We reaffirm our belief in the protective tariff to extend needed protection to our productive industries. We believe in protection as a national policy, with due and equal regard to all sections and to all classes. It is only by adherence to such a policy that the well being of the consumers can be safeguarded that there can be assured to American agriculture, to American labor and to American manufacturers a return to perpetrate American standards of life. A protective tariff is designed to support the high American economic level of life for the average family and to prevent a lowering to the levels of economic life prevailing in other lands.
In the history of the nation the protective tariff system has ever justified itself by restoring confidence, promoting industrial activity and employment, enormously increasing our purchasing power and bringing increased prosperity to all our people.
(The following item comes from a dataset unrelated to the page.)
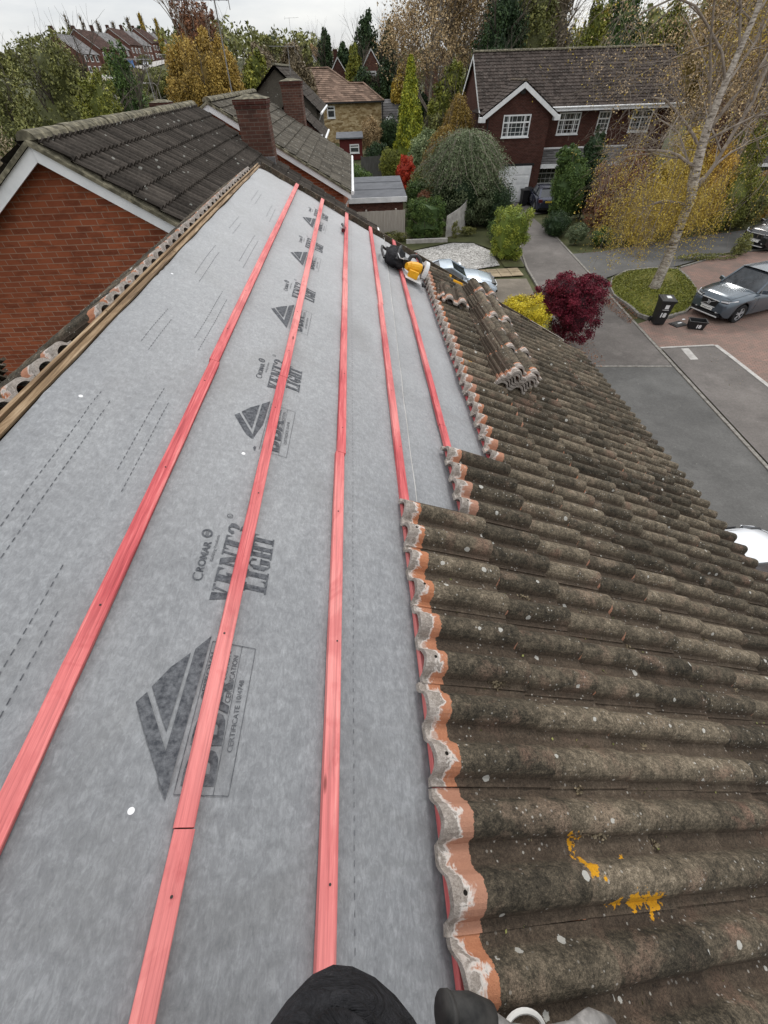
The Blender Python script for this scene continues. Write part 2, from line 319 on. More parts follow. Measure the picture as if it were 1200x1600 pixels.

The tariff protection to our industry works for increased consumption of domestic agricultural products by an employed population instead of one unable to purchase the necessities of life. Without the strict maintenance of the tariff principle our farmers will need always to compete with cheap lands and cheap labor abroad and with lower standards of living.
A protective tariff had a different impact in 1860 than it does in the income tax era.
In the 1800s the tariff was the sole means of collecting taxes. This meant that the majority of the tax burden fell on the agricultural states of the southern United States.
The 1828 “Tariff of Abominations” nearly erupted in open war between Andrew Jackson and South Carolina. Civil war 30 years earlier. It became a moot issue when the 1833 compromise tariff was passed.
But the grievance of the agricultural states didn’t die and the high Morrill Tariff of 1861 was one of the factors leading to war.
The novelist Charles Dickens was publisher of an English journal at the time and he wrote that the tariff was the reason that Lincoln chose war instead of recognizing Confederate independence.